The National Hurricane Center reported Monday that a tropical wave about 200 miles from the Leeward Islands is producing an area of disturbed weather in the ocean.
“Although environmental conditions are forecast to gradually become more conducive for a tropical depression to form during the next few days, interaction with land could inhibit tropical cyclone formation,” according to the 1 p.m. report.
Forecasters say there is a 50 percent chance of formation by Wednesday and an 80 percent chance of formation in the next five days.
The disturbance is forecast to continue west-northwestward, passing the Leeward Islands then toward Puerto Rico and the Bahamas, according to the NHS.
As for the rest of this week’s forecast: rain.
The National Weather Service is predicting heavy rainfall throughout Monday night with more chances for showers expected through Thursday night before skies clear on Friday.
Much of Eastern North Carolina is still recovering from the destruction caused by Hurricane Florence in September.
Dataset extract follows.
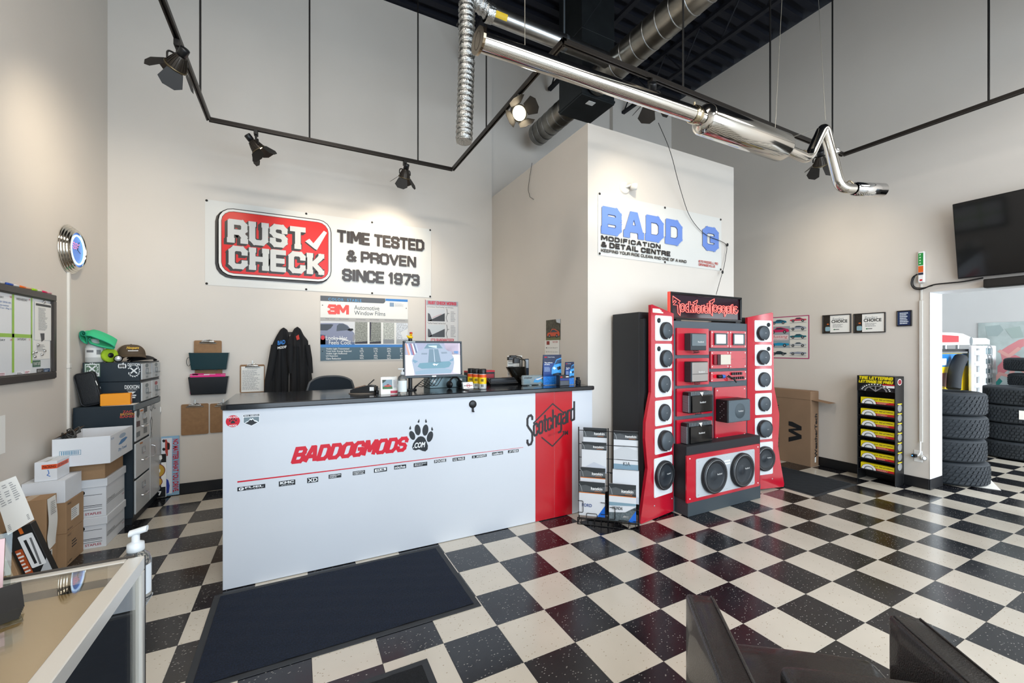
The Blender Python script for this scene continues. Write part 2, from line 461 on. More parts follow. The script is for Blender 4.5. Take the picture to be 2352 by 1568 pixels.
def sheet(name, label, cat, a, x0, y0, x1, y1, t, m, r=0, root=None):
    """flat board in the plane of a print; coordinates of the print plane"""
    pl = rrect(x1 - x0, y1 - y0, r, 4, (x0 + x1) / 2, (y0 + y1) / 2) if r else [(x0, y0), (x1, y0), (x1, y1), (x0, y1)]
    mb = MB().prism(pl, a.O, a.U, a.W, t)
    if root is not None: return mb.bw(name, m, root)
    c = a.O + a.U * ((x0 + x1) / 2) + a.W * y0
    o = mb.xf(Matrix.Translation(-c)).build(name, m, None, c)
    return tag(o, label, cat)
def car_side(a, x, y, w, h, body, glass=None, dark=None, style=0):
    glass = glass or mat('#31424c', .4); dark = dark or INK
    P = lambda pts: [(x + u * w, y + v * h) for u, v in pts]
    roof = [[(.28, .62), (.40, .95), (.62, .97), (.80, .62)], [(.25, .62), (.38, 1.0), (.60, 1.0), (.95, .66)], [(.36, .62), (.46, .70), (.62, .68), (.76, .62)]][style]
    a.poly(P([(.0, .28), (.02, .52), (.12, .62)] + roof + [(.97, .58), (1, .45), (.99, .26), (.9, .2), (.1, .2)]), body).up()
    if style != 2: a.poly(P([(roof[0][0] + .04, .62), (roof[1][0] + .02, .9), (roof[2][0] - .02, .91), (roof[3][0] - .07, .62)]), glass)
    for cx in (.2, .78): a.oval(x + cx * w, y + .22 * h, .085 * w, .085 * w, dark, 14)
    a.up()
    for cx in (.2, .78): a.oval(x + cx * w, y + .22 * h, .045 * w, .045 * w, GREYP, 10)
# ================================================================= SETTING
XL, XR, YB, YFRONT, CEIL = -1.657, 6.05, 5.45, -3.6, 5.94
XE0, XE1, YE, ZE = 2.48, 4.65, 3.23, 3.69          # the enclosed room in the corner
def paint(name, hexc):
    m = mat(hexc, 0.55, var=0.025, vscale=1.3, bump=0.03, bscale=180)
    return m
WALLP = paint('wall', '#d6cfc6')
def struct(name, mb, m, label=None):
    o = mb.build(name, m)
    return tag(o, kind='structure')
TH = 0.14
def wallbox(name, x0, x1, y0, y1, z0, z1, m=WALLP): return struct(name, MB().box(x0, x1, y0, y1, z0, z1), m)
wallbox('wall_left', XL - TH, XL, YFRONT, YB + TH, 0, CEIL)
wallbox('wall_back', XL, XE0, YB, YB + TH, 0, CEIL)
wallbox('wall_back_upper', XE0, 4.68, YB + 0.05, YB + TH + 0.05, 0, CEIL)
wallbox("wall_back_corner", 4.68, XR, YB - 0.03, YB + TH + 0.05, 0, CEIL)
# right wall with the doorway to the stockroom
DY0, DY1, DH, TR = 0.55, 1.935, 2.13, 0.30
mb = MB(); mb.box(XR, XR + TR, DY1, YB + TH, 0, CEIL); struct('wall_right', mb, WALLP)
wallbox('wall_right_header', XR, XR + TR, DY0, DY1, DH, CEIL)
wallbox('wall_right_front', XR, XR + TR, YFRONT, DY0, 0, CEIL)
# enclosure
wallbox('wall_enclosure_left', XE0, XE0 + 0.12, YE + 0.12, YB + 0.05, 0, ZE)
wallbox('wall_enclosure_front', XE0, XE1, YE, YE + 0.12, 0, ZE)
wallbox('wall_enclosure_side', XE1 - 0.12, XE1, YE + 0.12, YB - 0.03, 0, ZE)
wallbox('wall_enclosure_lid', XE0 + 0.12, XE1 - 0.12, YE + 0.12, YB - 0.03, ZE - 0.14, ZE - 0.06, mat('#8d8780', 0.8))
# shop-front wall behind the camera with large glazed openings
WB = YFRONT
mb = MB()
wallbox('wall_front_low', XL, XR + TH, WB - TH, WB, 0, 0.30)
wallbox('wall_front_high', XL, XR + TH, WB - TH, WB, 3.9, CEIL)
for k, (a, b) in enumerate([(XL, -1.3), (0.95, 1.15), (3.4, 3.6), (5.9, XR + TH)]):
    wallbox('wall_front_pier', a, b, WB - TH, WB, 0.30, 3.9)
FRM = mat('#1d1e20', 0.4, 0.5); PANE = thin_glass(1.45)
for k, (a, b) in enumerate([(-1.3, 0.95), (1.15, 3.4), (3.6, 5.9)]):
    mb = MB()
    for (x0, x1, z0, z1) in ((a, a + .06, .3, 3.9), (b - .06, b, .3, 3.9), (a + .06, b - .06, .3, .36), (a + .06, b - .06, 3.84, 3.9), (a + .06, b - .06, 2.6, 2.66), ((a + b) / 2 - .03, (a + b) / 2 + .03, .36, 2.6)):
        mb.box(x0, x1, WB - .09, WB - .03, z0, z1)
    o = struct('window_%d' % (k + 1), mb, FRM)
    pm = PANE
    for (p0, p1, z0, z1) in ((a + .06, (a + b) / 2 - .03, .36, 2.6), ((a + b) / 2 + .03, b - .06, .36, 2.6), (a + .06, b - .06, 2.66, 3.84)):
        MB().box(p0, p1, WB - .065, WB - .057, z0, z1).build('pane', pm, o)
# stockroom beyond the doorway
SX, SY = 10.4, 4.4
STW = mat('#c9cbcc', 0.6, var=0.02, vscale=2)
wallbox('wall_stockroom_back', XR + TR, SX, 3.35, 3.35 + TH, 0, 3.6, STW)
wallbox('wall_stockroom_right', SX, SX + TH, YFRONT, 3.5, 0, 3.6, STW)
wallbox('wall_stockroom_front_low', XR + TR, SX, WB - TH, WB, 0, 0.5, STW)
wallbox('wall_stockroom_front_high', XR + TR, SX, WB - TH, WB, 3.2, 3.6, STW)
wallbox('ceiling_stockroom', XR + TR, SX + TH, YFRONT - TH, 3.5, 3.6, 3.7, mat('#e4e5e4', 0.8))
# baseboards
BBM = mat('#17181b', 0.35)
struct('baseboard_back', MB().box(XL, XE0, YB - 0.012, YB, 0, 0.115, 0.004), BBM)
struct('baseboard_right', MB().box(XR - 0.012, XR, DY1, YB, 0, 0.115, 0.004), BBM)
struct('baseboard_jamb', MB().box(XR - 0.012, XR + TR + .01, DY1 - 0.012, DY1, 0, 0.115, 0.004), BBM)
struct('baseboard_enclosure', MB().box(XE0, XE1 + .012, YE - 0.012, YE, 0, 0.115, 0.004), BBM)
struct('baseboard_enclosure_side', MB().box(XE1, XE1 + .012, YE, YB - .03, 0, 0.115, 0.004), BBM)
struct('baseboard_left', MB().box(XL, XL + .012, YFRONT, YB, 0, 0.115, 0.004), BBM)
# door casing: painted jamb lining
JMB = mat('#dfe1e2', 0.45)
struct('trim_1', MB().box(XR - .004, XR + TR + .004, DY1 - .006, DY1 + .0, 0.115, DH, .002), JMB)
struct('trim_2', MB().box(XR - .004, XR + TR + .004, DY0, DY1, DH - .006, DH, .002), JMB)
# ceiling: dark corrugated deck with open-web joists
DECK = mat('#090d1a', 0.75)
cl = struct('ceiling', MB().box(XL - TH, XR + TH, YFRONT - TH, YB + .2, CEIL + .08, CEIL + .14), DECK)
y = YFRONT
rib = MB().box(XL, XR, 0, 0.09, CEIL + 0.02, CEIL + 0.08).mesh('deck_rib'); rib.materials.append(DECK)
while y < YB:
    o = link('deck_rib', rib, None, cl, (0, y, 0)); y += 0.20
JST = mat('#0f111a', 0.7)
jm = MB()
jm.box(-0.03, 0.03, YFRONT, YB, CEIL - 0.03, CEIL + 0.015); jm.box(-0.03, 0.03, YFRONT, YB, CEIL - 0.45, CEIL - 0.41)
yy = YFRONT
while yy < YB - 0.5:
    jm.tube([(0, yy, CEIL - .43), (0, yy + .3, CEIL - .02)], 0.012, 6); jm.tube([(0, yy + .3, CEIL - .02), (0, yy + .6, CEIL - .43)], 0.012, 6); yy += 0.6
jme = jm.mesh('roof_joist'); jme.materials.append(JST)
for jx in (2.0, 3.45, 4.9):
    link('roof_joist', jme, None, cl, (jx, 0, 0))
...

The storm made landfall on Friday, Sept. 14 near Wrightsville Beach and slowly made its way across the Carolinas through the weekend, dumping an estimated 8 trillion gallons of rain.
Most counties south of U.S. 64 and east of Interstate 85 received some flooding.
Elizabethtown in Bladen County recorded nearly three feet of rain, according to preliminary totals on a chart from National Weather Service. Swansboro, which was hit by the surge, received 34 inches.
Further inland, Rockingham recorded more than 14 inches of rain, Lumberton had 22.76 and Raeford received 14.32.
In addition to the rain, Florence’s strong winds snapped trees which landed on power lines, leaving millions of people without electricity.
Many families in the east are still displaced after losing their homes.
Hurricane Michael hit the Florida Panhandle in October as a near-Category 5 storm and made its way up through Georgia and the Carolinas before continuing north. That storm caused more than 1,200 Richmond County residents to lose power, cancelling classes and Affair on the Square.